IV. Post-processing and Storage: Preventing Product Warping
1、Deformation correction
(1)For finished PCBs with minor warping (warping degree ≤ 0.5%), thermal pressing can be used for correction: Place the PCB between two flat steel plates, heat it to 120~150℃, apply uniform pressure (0.5~1 MPa), maintain the temperature and pressure for 30~60 minutes, then cool it down and remove it.
(2) PCB with severe warping (>1%) should be scrapped. After correction, it is prone to hidden defects such as inter-layer separation and copper foil cracking.
2. Storage and Transportation
(1)The large-sized PCB products are placed horizontally. They are placed on anti-static hard trays. Anti-static foam is placed between each layer to prevent static electricity. The stacking height should not exceed 5 layers to avoid excessive pressure.
(2)The storage environment should be kept at a constant temperature and humidity (20-25℃, 40%-60%). Avoid direct sunlight, high humidity, or drastic temperature changes, and prevent the board from absorbing moisture or releasing secondary stress.
V. Criteria for Judging Large-Sized PCB Warpage (Refer to IPC-6012)

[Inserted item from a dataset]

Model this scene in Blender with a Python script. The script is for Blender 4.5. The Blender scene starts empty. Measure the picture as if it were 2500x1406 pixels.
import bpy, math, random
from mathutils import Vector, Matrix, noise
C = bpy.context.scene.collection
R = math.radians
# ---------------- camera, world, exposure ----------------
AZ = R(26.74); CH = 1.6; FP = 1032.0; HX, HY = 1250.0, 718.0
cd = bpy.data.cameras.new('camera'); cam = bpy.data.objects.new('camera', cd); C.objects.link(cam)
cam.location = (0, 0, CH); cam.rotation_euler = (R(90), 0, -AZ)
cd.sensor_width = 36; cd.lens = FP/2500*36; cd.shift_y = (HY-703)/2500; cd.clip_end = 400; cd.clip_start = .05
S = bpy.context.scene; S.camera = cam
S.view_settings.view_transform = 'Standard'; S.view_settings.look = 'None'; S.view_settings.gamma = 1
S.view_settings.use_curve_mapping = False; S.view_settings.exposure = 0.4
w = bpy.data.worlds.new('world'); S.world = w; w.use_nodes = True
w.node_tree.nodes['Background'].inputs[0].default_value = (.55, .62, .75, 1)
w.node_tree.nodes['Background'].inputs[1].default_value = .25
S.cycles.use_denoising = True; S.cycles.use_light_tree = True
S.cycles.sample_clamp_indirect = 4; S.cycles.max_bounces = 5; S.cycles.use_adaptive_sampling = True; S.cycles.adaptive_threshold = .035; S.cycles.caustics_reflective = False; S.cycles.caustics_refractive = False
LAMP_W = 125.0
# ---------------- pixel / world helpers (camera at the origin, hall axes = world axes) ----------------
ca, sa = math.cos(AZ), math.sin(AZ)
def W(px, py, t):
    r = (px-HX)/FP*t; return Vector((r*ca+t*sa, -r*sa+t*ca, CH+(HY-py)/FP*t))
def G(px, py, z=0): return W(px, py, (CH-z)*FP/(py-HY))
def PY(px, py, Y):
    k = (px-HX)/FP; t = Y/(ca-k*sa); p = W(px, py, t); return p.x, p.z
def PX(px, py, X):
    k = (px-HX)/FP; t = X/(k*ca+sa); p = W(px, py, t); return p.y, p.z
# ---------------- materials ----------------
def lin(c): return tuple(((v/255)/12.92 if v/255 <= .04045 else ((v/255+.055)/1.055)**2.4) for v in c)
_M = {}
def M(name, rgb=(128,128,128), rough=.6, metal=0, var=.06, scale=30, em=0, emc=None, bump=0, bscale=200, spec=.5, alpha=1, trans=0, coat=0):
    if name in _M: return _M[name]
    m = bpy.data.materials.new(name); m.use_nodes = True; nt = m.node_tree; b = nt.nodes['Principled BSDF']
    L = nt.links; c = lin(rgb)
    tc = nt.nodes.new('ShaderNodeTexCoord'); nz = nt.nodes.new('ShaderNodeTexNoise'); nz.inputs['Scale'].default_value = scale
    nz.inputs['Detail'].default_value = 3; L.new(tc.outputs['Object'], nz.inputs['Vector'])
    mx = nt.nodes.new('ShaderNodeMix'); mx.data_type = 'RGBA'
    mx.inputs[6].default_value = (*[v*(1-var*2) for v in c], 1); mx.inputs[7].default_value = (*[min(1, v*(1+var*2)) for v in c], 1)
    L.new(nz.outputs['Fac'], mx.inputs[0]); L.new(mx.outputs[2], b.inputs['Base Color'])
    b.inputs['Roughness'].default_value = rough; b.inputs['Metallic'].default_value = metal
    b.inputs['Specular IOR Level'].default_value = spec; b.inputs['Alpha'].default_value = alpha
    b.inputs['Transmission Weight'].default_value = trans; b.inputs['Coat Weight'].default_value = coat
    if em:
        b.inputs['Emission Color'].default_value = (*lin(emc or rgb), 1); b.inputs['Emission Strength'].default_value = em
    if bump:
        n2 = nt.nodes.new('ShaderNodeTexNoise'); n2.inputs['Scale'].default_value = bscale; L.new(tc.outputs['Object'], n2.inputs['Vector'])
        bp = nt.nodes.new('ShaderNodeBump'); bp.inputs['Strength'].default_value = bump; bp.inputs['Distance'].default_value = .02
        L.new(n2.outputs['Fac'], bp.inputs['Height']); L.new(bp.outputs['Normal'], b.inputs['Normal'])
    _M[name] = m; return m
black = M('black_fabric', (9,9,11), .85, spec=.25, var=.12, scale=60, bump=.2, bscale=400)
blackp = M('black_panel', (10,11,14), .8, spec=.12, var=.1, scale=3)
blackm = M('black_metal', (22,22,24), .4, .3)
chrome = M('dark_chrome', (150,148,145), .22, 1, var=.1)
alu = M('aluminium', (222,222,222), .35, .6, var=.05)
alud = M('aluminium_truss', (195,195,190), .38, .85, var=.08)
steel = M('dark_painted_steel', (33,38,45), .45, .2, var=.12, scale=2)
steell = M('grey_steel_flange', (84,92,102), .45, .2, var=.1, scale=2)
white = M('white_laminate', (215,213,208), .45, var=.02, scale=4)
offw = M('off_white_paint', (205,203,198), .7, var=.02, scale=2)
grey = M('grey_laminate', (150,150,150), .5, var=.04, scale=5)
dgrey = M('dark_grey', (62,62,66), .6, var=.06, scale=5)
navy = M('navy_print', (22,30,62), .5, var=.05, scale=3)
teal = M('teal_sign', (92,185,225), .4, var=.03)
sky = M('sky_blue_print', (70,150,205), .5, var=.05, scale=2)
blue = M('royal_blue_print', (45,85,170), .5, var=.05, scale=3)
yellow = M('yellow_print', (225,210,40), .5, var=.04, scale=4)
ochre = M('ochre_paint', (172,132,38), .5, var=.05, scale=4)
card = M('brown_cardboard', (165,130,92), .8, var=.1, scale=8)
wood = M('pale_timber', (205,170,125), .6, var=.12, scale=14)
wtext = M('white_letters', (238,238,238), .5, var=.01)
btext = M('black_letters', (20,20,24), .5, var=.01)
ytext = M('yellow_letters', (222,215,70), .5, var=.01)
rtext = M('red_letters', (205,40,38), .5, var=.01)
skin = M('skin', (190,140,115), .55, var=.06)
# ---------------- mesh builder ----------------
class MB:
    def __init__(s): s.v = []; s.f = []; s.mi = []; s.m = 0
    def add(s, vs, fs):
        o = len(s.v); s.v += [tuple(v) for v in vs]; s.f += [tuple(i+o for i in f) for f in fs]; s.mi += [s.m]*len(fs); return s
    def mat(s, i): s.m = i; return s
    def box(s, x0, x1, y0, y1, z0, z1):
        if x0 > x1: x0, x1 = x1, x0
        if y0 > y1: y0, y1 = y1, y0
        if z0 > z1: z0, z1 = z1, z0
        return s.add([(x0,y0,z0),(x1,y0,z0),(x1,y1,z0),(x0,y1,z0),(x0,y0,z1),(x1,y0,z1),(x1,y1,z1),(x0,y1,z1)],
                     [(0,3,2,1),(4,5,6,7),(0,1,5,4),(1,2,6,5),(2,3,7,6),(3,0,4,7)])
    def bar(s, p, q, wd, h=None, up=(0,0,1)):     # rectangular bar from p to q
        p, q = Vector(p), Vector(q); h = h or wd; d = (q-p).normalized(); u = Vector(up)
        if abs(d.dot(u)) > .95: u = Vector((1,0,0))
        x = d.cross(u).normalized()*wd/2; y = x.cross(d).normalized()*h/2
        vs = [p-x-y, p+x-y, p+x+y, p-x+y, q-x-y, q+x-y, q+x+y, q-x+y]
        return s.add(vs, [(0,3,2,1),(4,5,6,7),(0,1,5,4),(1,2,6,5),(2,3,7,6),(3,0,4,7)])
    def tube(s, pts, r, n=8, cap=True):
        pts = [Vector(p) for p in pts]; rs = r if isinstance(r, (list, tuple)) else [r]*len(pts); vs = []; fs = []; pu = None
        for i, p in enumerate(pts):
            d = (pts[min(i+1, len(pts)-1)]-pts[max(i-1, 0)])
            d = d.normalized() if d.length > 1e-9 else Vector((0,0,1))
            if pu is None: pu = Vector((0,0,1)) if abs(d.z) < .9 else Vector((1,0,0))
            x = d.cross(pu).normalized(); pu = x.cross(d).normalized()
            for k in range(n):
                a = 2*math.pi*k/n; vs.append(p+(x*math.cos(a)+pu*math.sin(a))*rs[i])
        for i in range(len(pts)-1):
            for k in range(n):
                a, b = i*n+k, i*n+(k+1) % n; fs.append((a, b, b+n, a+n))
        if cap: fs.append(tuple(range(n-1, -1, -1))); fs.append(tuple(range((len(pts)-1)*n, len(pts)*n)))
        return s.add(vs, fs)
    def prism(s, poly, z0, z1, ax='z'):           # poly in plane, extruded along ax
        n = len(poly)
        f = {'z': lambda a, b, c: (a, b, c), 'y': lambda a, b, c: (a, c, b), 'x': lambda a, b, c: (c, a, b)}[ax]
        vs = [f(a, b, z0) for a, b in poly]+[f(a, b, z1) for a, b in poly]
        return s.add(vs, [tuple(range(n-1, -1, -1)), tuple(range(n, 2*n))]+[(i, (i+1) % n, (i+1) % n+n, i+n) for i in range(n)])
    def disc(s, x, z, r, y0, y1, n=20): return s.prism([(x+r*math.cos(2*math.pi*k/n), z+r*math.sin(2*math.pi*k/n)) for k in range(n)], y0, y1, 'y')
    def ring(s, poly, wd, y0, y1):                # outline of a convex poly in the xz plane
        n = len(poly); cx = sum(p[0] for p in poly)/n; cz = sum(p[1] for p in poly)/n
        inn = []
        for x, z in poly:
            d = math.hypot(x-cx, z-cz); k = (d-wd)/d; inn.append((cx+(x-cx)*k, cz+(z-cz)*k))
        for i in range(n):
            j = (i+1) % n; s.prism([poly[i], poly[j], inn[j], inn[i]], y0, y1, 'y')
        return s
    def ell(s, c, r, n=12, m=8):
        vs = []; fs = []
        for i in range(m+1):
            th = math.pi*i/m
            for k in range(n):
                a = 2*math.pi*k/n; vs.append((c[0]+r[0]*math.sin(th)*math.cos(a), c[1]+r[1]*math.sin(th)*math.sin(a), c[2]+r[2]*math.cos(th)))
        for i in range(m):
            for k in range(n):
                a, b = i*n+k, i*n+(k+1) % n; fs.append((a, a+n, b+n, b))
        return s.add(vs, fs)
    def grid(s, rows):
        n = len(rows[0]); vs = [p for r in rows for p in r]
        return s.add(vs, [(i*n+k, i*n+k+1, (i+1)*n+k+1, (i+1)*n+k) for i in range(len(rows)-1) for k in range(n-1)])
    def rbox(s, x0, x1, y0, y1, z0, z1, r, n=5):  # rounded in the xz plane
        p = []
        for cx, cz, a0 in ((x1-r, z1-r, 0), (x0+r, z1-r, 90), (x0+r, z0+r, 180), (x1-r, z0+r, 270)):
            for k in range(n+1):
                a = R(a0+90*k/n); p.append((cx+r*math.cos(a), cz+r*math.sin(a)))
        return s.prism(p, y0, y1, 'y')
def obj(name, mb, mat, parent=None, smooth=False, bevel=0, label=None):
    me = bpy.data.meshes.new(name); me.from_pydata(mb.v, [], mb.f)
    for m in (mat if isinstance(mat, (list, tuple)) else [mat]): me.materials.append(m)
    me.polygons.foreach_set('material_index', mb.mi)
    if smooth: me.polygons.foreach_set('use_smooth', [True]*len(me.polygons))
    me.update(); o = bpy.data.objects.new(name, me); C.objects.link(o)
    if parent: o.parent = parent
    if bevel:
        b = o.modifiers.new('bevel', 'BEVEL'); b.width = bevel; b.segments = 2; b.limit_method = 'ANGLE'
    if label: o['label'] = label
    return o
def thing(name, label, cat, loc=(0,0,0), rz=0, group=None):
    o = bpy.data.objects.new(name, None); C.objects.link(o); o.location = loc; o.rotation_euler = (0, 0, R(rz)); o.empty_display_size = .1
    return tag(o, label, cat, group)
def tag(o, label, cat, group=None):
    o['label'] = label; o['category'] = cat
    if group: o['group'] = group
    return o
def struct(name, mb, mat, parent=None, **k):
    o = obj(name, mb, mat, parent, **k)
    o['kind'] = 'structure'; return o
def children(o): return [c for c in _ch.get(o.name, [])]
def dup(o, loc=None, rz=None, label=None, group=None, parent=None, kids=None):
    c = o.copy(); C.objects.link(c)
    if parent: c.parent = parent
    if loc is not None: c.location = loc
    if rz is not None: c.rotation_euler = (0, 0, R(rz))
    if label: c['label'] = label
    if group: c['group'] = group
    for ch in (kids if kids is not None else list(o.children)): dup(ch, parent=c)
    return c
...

• Ordinary PCB: Warpage ≤ 0.75%
Surface Mount (SMT) PCB: Warpage ≤ 0.5%
• Large-sized (≥ 500mm) high-precision PCB: Warpage ≤ 0.3%
VI. Key Considerations
1.During the production process, a record of warpage detection is established. The warpage is measured after each process, and any problems are identified promptly and the process parameters are adjusted.
2. For extremely large PCBs (≥ 1000mm), it is advisable to consider using metal supports or reinforcing ribs. Adding metal components at the edges or central areas of the PCB can enhance its rigidity and prevent warping structurally.
Through the above complete process control, the warpage of large-sized PCBs can be reduced by more than 80%. The key lies in material matching, symmetrical design, slow processing, and sufficient stress release.